::: STORED RECORDS :::
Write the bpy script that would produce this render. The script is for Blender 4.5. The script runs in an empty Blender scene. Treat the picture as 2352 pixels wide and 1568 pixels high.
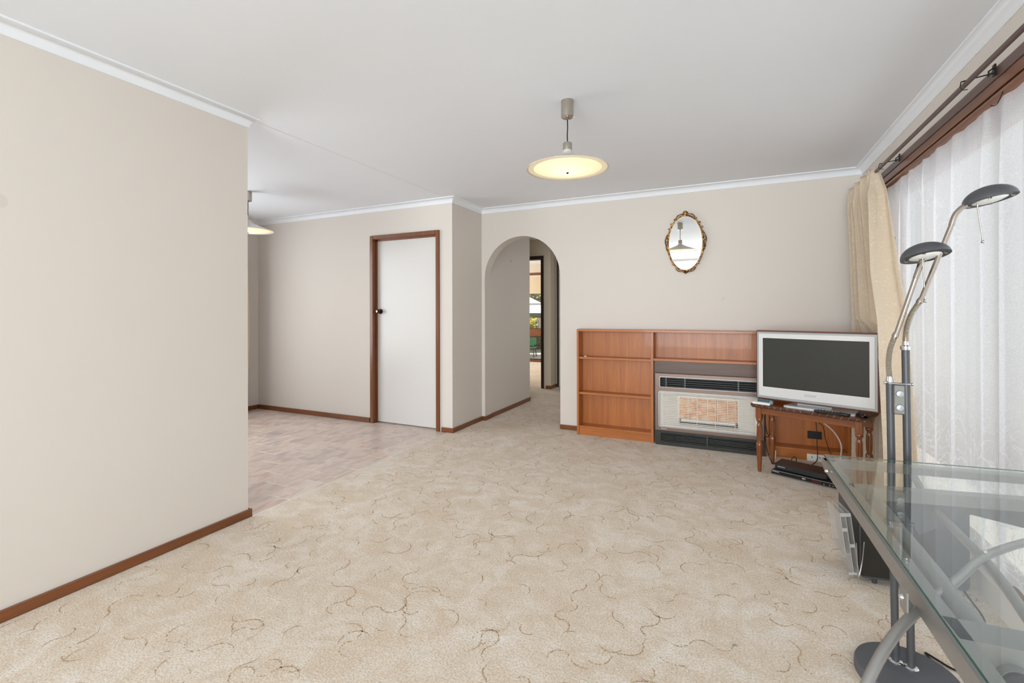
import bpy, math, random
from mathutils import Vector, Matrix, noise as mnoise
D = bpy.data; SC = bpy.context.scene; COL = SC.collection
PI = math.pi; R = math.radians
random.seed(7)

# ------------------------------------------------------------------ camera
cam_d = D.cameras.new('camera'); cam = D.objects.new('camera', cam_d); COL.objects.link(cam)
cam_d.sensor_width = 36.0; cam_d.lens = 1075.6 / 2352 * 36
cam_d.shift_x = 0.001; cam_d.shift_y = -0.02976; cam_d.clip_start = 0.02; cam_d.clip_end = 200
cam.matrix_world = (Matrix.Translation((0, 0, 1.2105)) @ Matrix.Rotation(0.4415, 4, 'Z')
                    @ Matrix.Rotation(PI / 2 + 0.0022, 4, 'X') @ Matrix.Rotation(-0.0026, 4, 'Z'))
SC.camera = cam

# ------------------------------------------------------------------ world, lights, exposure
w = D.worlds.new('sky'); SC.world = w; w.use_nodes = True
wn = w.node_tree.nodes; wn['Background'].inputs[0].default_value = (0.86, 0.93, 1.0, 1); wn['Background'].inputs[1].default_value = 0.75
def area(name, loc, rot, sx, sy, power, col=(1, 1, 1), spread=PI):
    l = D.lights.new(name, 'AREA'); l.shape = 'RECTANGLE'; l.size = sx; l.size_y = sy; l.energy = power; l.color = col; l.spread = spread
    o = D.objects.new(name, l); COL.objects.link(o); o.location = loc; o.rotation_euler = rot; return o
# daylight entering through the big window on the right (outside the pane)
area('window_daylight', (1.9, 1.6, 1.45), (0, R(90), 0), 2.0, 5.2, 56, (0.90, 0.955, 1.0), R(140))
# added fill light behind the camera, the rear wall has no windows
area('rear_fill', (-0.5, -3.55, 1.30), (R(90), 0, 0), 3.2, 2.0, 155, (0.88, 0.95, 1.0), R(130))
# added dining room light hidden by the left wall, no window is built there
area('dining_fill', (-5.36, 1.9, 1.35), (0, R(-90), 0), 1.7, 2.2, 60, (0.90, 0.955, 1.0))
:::
::: STORED RECORDS :::
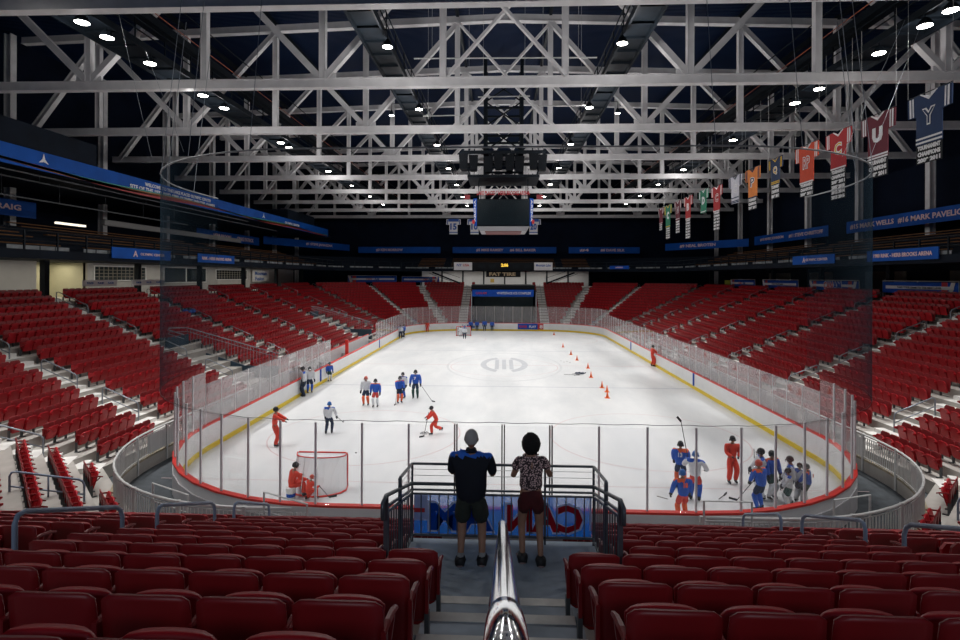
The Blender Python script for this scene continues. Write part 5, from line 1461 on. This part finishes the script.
:::
::: STORED RECORDS :::
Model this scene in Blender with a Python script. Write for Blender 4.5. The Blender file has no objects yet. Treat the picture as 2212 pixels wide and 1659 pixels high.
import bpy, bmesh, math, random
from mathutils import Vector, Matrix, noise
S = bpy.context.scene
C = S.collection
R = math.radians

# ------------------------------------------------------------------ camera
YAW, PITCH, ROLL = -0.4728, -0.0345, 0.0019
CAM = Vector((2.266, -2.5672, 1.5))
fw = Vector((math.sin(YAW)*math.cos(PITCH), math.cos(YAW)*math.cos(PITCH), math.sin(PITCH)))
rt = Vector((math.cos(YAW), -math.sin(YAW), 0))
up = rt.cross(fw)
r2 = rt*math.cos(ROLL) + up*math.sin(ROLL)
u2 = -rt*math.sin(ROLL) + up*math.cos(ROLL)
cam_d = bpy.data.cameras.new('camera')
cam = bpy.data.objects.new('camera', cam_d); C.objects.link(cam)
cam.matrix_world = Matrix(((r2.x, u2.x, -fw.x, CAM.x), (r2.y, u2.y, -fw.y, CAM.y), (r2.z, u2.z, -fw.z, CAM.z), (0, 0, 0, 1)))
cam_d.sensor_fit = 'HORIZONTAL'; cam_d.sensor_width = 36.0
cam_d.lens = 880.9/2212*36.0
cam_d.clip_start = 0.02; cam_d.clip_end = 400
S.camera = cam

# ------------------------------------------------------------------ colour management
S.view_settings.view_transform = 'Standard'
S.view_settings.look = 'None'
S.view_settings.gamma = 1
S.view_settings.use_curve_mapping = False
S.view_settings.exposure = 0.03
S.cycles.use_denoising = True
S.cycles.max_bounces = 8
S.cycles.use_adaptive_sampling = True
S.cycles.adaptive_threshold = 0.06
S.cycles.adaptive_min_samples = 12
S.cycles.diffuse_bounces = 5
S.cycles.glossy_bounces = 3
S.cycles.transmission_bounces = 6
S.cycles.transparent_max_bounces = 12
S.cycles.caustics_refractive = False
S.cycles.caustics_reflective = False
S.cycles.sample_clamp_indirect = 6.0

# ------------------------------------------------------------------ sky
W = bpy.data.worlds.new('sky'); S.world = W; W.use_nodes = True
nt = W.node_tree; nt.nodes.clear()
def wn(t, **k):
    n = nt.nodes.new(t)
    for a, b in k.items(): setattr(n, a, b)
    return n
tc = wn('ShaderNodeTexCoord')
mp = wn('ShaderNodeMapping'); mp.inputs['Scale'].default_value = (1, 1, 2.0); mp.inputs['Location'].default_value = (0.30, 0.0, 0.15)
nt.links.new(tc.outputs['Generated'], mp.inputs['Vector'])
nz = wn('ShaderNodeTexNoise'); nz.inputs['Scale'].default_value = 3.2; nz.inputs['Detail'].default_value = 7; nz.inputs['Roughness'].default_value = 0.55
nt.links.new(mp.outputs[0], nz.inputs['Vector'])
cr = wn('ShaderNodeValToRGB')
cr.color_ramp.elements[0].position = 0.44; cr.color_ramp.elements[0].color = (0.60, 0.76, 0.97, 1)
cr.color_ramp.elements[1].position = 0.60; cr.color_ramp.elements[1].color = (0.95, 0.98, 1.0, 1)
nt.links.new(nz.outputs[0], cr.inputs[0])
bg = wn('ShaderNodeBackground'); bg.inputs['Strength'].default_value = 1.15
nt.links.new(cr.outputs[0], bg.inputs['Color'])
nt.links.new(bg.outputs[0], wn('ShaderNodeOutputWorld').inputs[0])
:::
EXERCISE GOAL:
Working from the entries above, reproduce exactly and only the lines beginning with the line that has "Write the bpy" and ending with the line that has "random.seed(7)"; omit all pictures.

SOLVED EXERCISE:
Write the bpy script that would produce this render. The script is for Blender 4.5. The script runs in an empty Blender scene. Treat the picture as 2352 pixels wide and 1568 pixels high.
import bpy, math, random
from mathutils import Vector, Matrix, noise as mnoise
D = bpy.data; SC = bpy.context.scene; COL = SC.collection
PI = math.pi; R = math.radians
random.seed(7)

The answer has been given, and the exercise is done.